En el Caquetá la paz ha abierto nuevas perspectivas: un día todo lo era la guerra y al otro parecía que lo acabado no era sino obra para el olvido. Ese sinsabor de una inocuidad obviada, de esa Colombia invisible, rezagada entre las luces de una nueva época, invita a indagar entre el territorio. Se conoce a voz de medios el Urabá, el Catatumbo y el Cauca qué pasa acá en el Caquetá donde las voces de guerra parece que pararon tan dramáticamente y en el silencio se sienten los murmullos de la incertidumbre.
La búsqueda no fue muy lejos. A tres horas de San Vicente, mula abajo, en un paisaje con olor a llano y bestia, se encuentra Las Damas. La historia me la contó Zulema, profesora hace años allá, vecina mía que a veces se le cruza a uno con la ansiedad de contarle esas penas ahogadas.
Para llegar a Las Damas toca pasar por Campo Hermoso, otro caserío inundado por el conflicto. Ella cuenta que en Las Damas toca entrar sin casco. Tienen que identificarlo o le quitan la moto y le ponen su multa. En Las Damas escasea el plátano y la fruta, impensable en el piedemonte. Lo que se mueve es ganado y coca, las casas de tabla tienen su televisor, su juego de sala y un buen equipo de sonido.
A diferencia del resto del Caquetá, a la gente en Las Damas no les gusta bañarse en sus quebradas. Dicen que están llenas de güios y serpientes así que mejor viajan hasta una hora y media buscando charco. Cerca se ven abandonados los campamentos de la guerrilla, donde se enfilaban más de mil hombres y los secuestrados vivían en pequeños compartimentos donde apenas si se podían parar. Dicen, porque hay que creerles, que hay un “cañito” cristalino, plagado de caimanes que añejo se alimentaban de los más desobedientes del pueblo.
Los muchachos estudian en el único colegio toda la mañana. Si dejan de ir, les mandan razón: o estudian o para el monte. Cuando acaban su bachillerato tienen dos opciones, la finca o la guerrilla. La mitad de los estudiantes de Zulema han desertado este año, de vez en cuando le llevan fruticas, carne de monte y saludos de excompañeros enfilados. Es común para el imaginario el comandante con sus muchachitas de 15 o 16 años, paseándolas como trofeos en una zona donde el conflicto carcome y alimenta otros factores contra los que aún se lucha en las sociedades urbanas, como el machismo.

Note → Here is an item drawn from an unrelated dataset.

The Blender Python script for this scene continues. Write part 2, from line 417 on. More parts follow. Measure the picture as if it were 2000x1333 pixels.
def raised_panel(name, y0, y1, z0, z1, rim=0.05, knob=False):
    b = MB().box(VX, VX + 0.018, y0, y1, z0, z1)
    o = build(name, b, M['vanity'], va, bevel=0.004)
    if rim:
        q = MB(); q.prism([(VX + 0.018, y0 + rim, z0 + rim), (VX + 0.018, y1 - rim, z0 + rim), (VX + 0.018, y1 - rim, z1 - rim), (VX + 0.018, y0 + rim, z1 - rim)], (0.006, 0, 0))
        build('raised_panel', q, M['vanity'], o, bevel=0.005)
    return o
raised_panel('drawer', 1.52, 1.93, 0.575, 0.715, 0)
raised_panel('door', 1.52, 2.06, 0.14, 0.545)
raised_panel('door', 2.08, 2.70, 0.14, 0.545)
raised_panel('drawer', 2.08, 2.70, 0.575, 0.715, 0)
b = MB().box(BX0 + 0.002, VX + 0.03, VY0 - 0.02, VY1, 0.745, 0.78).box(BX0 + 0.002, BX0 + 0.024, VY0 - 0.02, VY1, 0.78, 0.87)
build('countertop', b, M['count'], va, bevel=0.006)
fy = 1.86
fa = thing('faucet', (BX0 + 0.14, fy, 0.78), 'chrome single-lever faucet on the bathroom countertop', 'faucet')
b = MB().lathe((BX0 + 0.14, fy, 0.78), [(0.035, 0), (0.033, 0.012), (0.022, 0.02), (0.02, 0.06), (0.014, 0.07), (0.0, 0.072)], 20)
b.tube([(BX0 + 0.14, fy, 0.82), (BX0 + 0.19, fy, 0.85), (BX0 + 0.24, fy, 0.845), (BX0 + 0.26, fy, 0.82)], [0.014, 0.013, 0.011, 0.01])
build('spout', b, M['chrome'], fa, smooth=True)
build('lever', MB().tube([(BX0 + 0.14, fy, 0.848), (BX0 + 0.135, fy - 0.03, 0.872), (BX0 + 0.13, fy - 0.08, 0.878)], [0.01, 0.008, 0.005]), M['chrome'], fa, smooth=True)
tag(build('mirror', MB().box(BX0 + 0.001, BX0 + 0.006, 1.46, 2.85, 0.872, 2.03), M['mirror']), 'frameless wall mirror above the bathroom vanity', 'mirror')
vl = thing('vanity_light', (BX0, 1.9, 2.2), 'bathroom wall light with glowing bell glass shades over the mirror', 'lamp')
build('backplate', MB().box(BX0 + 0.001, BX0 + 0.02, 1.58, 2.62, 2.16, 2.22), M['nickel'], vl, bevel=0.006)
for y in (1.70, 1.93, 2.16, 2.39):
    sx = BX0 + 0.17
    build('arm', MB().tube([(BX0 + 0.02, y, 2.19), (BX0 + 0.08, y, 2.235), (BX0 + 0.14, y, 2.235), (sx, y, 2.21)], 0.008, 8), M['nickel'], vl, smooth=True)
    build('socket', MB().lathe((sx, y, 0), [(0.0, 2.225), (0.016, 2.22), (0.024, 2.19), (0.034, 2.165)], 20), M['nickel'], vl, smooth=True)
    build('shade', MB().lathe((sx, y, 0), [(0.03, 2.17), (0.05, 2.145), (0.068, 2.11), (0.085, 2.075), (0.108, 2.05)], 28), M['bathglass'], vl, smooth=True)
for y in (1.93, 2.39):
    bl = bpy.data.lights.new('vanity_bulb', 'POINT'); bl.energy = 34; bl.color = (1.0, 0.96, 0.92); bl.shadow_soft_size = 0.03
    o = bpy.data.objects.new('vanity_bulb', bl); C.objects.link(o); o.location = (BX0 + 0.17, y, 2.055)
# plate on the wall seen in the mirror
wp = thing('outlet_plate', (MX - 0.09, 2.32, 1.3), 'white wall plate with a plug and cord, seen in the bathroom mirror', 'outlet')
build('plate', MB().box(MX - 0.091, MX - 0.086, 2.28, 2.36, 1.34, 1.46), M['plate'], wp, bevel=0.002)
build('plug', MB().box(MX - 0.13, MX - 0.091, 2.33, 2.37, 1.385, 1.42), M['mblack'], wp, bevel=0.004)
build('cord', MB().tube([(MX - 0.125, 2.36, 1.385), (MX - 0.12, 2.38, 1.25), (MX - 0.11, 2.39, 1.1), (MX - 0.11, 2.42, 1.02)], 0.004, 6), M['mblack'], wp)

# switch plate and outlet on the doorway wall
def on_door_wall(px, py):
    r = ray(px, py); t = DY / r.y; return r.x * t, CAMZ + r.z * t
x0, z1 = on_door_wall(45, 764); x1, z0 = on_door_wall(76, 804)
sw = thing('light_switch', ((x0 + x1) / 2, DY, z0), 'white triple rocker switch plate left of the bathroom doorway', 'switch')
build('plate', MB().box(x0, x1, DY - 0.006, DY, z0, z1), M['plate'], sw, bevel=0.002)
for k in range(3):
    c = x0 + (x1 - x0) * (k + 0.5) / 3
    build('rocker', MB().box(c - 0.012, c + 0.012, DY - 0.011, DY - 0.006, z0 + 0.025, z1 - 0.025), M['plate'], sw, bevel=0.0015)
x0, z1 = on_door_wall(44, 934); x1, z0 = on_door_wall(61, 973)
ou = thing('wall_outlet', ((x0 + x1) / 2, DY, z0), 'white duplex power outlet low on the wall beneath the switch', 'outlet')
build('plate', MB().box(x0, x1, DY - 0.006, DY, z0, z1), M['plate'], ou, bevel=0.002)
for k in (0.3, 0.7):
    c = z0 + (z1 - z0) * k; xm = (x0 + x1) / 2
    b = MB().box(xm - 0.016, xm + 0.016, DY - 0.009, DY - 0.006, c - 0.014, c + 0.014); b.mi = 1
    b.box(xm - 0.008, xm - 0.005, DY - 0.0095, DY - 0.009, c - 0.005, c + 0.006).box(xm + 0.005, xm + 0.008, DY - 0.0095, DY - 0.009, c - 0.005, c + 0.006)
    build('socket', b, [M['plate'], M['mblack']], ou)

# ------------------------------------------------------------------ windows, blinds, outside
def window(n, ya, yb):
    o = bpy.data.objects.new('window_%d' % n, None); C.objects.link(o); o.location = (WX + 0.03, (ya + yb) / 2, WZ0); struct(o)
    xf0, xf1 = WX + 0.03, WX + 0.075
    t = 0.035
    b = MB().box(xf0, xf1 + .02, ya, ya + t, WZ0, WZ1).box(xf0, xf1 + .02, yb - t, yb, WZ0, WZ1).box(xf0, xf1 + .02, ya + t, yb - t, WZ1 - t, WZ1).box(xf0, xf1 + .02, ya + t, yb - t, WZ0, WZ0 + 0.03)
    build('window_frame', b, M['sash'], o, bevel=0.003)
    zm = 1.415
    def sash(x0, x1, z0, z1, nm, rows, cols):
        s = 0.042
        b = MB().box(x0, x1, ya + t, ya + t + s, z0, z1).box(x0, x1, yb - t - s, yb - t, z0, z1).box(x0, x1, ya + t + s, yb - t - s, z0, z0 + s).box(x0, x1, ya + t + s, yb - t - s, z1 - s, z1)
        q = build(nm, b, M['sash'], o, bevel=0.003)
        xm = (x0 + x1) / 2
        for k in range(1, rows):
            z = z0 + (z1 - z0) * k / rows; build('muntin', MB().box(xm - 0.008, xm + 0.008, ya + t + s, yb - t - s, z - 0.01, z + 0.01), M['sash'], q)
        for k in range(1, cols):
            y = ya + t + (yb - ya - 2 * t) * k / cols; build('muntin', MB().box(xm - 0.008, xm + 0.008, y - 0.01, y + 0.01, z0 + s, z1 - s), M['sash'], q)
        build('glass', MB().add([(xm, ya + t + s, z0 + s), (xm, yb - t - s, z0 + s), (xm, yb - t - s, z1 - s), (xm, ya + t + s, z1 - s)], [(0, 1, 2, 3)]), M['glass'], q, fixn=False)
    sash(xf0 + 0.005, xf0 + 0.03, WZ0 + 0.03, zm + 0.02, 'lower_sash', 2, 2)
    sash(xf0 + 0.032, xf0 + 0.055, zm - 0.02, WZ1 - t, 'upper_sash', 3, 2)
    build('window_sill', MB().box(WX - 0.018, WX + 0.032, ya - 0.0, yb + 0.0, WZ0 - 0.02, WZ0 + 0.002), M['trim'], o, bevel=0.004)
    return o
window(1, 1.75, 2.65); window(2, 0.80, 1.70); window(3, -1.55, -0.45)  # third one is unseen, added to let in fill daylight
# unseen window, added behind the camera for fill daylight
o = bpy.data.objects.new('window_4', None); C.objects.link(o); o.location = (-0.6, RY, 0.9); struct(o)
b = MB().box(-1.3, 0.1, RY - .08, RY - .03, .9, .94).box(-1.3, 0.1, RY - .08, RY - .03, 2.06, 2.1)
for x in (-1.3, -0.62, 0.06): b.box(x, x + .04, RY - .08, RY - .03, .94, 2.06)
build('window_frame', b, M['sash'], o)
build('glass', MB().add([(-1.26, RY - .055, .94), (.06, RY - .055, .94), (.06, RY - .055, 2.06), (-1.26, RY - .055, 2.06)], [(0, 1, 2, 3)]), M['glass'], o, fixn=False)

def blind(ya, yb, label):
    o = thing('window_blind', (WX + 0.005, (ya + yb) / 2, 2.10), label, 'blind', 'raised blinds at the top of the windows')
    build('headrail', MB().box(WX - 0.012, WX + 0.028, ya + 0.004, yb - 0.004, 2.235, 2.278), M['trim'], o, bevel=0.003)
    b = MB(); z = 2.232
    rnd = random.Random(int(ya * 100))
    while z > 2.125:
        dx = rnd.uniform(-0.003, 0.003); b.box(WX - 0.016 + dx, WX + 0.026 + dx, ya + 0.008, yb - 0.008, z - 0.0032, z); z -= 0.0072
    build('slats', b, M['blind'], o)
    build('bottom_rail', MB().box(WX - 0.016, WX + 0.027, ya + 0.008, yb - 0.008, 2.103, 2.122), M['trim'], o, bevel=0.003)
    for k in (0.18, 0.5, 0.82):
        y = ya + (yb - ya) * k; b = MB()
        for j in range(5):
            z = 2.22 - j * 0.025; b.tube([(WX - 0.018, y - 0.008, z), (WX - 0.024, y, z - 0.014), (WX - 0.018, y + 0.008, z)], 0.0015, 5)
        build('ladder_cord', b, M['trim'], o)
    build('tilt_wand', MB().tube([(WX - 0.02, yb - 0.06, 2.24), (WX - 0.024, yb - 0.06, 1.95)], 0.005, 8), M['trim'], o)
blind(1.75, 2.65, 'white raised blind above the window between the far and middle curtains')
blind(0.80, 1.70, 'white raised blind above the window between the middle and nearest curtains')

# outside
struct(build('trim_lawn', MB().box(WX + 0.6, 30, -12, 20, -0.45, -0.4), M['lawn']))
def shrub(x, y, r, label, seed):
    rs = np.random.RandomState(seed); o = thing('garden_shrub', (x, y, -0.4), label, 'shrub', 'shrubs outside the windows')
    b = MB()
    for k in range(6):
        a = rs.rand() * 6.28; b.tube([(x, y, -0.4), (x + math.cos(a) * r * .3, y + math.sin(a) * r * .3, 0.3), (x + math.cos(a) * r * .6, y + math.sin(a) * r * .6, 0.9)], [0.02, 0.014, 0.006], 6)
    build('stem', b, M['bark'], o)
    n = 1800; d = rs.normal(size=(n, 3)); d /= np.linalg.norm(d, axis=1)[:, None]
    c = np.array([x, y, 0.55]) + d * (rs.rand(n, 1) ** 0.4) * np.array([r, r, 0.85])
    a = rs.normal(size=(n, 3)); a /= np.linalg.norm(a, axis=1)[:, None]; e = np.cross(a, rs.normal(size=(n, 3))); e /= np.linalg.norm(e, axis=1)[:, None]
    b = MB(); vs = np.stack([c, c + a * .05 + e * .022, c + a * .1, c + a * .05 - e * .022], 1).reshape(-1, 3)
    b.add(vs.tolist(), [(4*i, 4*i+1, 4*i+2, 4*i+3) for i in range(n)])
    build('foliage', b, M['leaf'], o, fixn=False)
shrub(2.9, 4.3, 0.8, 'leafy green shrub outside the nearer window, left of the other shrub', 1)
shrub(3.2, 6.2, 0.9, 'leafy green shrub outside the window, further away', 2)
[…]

El panadero, el carnicero, el arrendatario, el profesor, cualquiera puede ser guerrillero. A los nuevos los vigilan, los interrogan, les mandan saludos del comandante y les avisan que hoy no salgan después de tal hora porque bajan los “chulos”. Los chulos les dicen a los militares, que bajan cada mes o mes y medio, en camiones y helicópteros en operativos que siempre fallan; la regla general es que no hay que mirarlos a los ojos ni saludarlos, no se vaya uno a meter en problemas.
Entre miedos e inseguridades, Zulema cuenta esa violencia con estoicismo, con el mismo con que ella y sus compañeros lloran las noches de encierro, silencio y balacera. Zulema no se llama Zulema ni es profesora; Las Damas sí se llama Las Damas, sí queda a tres horas de San Vicente del Caguán y sí está plagada de violencia.
“La historia… es lo que le sucede al pueblo común y corriente todos los días…” decía Alfredo Molano en el epílogo de Del Llano llano. Esta historia es de él, es la historia de todos: la de Ángela, Sandra, Diana, José, Jhon, Wilmer y Abimiller, dados de baja en un combate que resalta la crudeza de un Estado brillante por su ausencia y un conflicto sin límites para corromper la institución de la niñez y el crecimiento. La del pueblo alejado, que nunca ha sido colombiano, que no vivió La Habana y que sigue nadando entre líneas de las grandes páginas de la paz.